O dia do perdão entrou na minha vida por intermédio do Fernando e de sua fé judaica. Em uma das datas mais importantes do calendário dos judeus, Deus julgou a humanidade e registrou a sentença no Livro da Vida. Mas ofereceu um período de reflexão de dez dias para o arrependimento e o perdão. Entre o Rosh Hashaná, o ano-novo, e o décimo dia, acontece o dia do perdão, ou Yom Kippur, e nesse dia o Livro da Vida, no qual Deus decide quem fica e quem vai, é fechado e selado até o próximo ano.
Bem, desde que escutei a história cheia de simbologias, a cada ano, passo dias (mais que dez, com certeza) tentando perdoar e ser perdoada. Sei que perdoar libera a nós mesmos do looping de pensamentos de tristeza e raiva e sei também que ser perdoado por nossos erros pode gerar um intenso alívio e paz. Mas, para mim, nunca é simples assim e cheguei à conclusão de que tudo seria muito mais fácil se perdoar e ser perdoado fossem uma troca.
Explico: temos enorme dificuldade em dar algo sem receber nada em troca. Perdoar e se saber perdoada funciona, é simples e alivia o ego, fim! Discussão entre mãe e filho, brigas de irmãos pequenos, tudo zerado. Mas teria pouco valor, como tudo que é fácil. E a sabedoria divina, querendo o esforço de nós humanos, arranjou um jeito mais complicado para testar nossas habilidades. Temos de perdoar quem nunca nos pediu ou pedirá perdão e seremos perdoados sem saber que fomos e nem por quem.
Bem, todo ano faço o exercício, afinal quero estar “inscrita no Livro da Vida”, e lembro de pessoas que me magoaram e misturo o perdão judaico com uma técnica havaiana de perdão chamada ho’oponopono, usando, assim, a semente do sincretismo religioso que todo brasileiro carrega de nascença e tentando expandir essa minha ainda pequena consciência.

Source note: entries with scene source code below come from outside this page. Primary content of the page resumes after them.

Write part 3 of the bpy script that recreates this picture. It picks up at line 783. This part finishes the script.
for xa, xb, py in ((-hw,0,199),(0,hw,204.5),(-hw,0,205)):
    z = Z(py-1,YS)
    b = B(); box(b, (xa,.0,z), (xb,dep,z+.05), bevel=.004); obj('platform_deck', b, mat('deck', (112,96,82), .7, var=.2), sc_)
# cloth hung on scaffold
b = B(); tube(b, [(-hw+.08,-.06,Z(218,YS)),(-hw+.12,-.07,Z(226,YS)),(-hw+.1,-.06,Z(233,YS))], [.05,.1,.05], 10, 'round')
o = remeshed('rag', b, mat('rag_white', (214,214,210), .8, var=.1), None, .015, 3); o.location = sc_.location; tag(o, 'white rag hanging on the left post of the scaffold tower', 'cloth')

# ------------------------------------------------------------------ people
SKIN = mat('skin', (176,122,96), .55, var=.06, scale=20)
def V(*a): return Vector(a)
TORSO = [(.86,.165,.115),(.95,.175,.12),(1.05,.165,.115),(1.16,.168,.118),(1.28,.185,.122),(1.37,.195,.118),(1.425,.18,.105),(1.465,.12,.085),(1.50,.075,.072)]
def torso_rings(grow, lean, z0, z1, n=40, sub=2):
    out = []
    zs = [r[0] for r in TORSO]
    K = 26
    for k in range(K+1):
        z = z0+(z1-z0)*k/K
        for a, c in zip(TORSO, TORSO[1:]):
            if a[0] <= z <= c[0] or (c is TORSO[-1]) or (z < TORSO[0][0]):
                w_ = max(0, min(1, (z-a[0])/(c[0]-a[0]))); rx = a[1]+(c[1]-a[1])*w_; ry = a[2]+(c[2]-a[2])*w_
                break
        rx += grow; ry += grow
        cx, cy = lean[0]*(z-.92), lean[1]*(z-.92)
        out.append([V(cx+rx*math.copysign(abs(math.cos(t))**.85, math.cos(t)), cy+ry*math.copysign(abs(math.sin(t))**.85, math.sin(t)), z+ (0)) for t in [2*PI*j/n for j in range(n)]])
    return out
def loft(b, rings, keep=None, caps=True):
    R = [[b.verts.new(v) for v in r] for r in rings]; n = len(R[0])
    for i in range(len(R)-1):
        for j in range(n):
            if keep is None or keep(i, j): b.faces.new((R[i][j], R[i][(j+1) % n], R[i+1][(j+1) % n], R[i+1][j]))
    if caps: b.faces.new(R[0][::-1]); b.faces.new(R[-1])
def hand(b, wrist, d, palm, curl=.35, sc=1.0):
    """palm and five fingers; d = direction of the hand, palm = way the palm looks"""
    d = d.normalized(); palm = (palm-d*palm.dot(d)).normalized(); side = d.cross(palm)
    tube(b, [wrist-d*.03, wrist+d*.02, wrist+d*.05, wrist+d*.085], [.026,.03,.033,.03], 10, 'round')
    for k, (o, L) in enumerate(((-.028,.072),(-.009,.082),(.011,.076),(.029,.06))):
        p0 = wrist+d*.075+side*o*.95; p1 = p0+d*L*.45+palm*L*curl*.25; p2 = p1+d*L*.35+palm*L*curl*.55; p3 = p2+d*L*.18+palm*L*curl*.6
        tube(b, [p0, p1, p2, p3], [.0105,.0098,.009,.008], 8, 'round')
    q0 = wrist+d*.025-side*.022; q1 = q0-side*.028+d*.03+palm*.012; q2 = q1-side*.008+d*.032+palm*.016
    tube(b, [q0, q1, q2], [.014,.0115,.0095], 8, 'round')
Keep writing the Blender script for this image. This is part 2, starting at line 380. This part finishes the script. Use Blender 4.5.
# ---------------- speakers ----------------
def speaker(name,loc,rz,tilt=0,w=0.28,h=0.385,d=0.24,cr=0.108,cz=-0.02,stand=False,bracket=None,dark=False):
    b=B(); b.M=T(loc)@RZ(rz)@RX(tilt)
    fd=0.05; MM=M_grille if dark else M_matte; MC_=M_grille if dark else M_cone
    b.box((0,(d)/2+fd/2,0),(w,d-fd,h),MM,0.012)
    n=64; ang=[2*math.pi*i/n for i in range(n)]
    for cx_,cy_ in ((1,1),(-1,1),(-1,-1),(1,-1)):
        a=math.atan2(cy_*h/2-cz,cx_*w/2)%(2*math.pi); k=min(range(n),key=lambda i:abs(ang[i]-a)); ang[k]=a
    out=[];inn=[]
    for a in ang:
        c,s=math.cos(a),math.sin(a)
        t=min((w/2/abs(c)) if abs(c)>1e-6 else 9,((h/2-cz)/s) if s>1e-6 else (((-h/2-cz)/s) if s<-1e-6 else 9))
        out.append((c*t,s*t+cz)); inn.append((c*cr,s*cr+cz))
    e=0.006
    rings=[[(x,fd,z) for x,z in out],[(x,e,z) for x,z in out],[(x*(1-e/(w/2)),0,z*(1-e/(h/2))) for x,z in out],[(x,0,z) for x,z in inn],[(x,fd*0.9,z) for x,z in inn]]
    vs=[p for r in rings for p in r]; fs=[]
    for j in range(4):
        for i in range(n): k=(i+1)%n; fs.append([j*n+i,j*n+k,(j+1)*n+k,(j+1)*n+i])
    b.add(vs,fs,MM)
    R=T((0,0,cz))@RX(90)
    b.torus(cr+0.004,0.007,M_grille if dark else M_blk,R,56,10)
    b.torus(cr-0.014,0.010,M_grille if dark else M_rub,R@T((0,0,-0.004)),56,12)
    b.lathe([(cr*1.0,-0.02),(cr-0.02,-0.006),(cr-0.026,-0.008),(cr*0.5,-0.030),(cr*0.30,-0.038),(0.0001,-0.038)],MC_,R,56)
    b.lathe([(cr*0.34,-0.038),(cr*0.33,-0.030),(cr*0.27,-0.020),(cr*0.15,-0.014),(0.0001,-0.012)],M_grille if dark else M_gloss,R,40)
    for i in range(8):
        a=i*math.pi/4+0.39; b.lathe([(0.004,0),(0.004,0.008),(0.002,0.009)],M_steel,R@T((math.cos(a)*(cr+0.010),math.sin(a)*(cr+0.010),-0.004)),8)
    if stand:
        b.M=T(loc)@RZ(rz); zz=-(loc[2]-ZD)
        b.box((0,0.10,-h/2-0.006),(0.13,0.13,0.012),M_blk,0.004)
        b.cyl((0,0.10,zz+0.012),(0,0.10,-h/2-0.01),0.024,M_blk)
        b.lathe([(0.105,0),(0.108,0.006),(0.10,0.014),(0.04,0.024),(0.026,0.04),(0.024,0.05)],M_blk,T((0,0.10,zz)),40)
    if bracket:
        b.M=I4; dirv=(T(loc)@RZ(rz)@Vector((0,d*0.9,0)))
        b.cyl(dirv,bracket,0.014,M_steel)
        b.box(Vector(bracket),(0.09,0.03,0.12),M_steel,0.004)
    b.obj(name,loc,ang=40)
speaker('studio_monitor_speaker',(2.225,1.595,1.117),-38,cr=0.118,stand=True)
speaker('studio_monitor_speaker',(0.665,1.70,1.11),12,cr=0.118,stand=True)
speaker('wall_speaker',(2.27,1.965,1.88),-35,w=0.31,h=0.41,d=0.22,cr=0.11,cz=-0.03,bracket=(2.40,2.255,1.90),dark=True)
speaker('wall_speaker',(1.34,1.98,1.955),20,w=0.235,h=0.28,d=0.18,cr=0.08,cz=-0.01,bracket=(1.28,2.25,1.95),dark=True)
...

Tenho de admitir, no entanto, que falho muitíssimo. Perdoo mais facilmente quem não vejo há anos. É mais difícil perdoar aquele que repete e me atormenta diariamente, mas com quem tenho de conviver. Perdoo facilmente a família e menos, bem menos, pessoas que me prejudicaram profissionalmente. Quando é para me perdoar, a coisa também dá um nó. Dizem que perdoar a si mesmo é fundamental. Eu concordo. Mas quando lembro de algumas coisas que já fiz, fico até com vergonha de achar que tenho esse direito. Este ano, preocupada com a tarefa anual que aconteceu há algumas semanas, mas querendo de alguma forma participar conscientemente do desafio, usei uma nova estratégia e resolvi pensar só na intenção. Ter a intenção sincera de perdoar, embora muitas vezes não consiga, foi a meta. Tentei focar a disposição real de me libertar das amarras da mágoa e achei que fui melhor, achei mais leve. Talvez seja um caminho para uma humana comum dar o passo para merecer estar por aqui.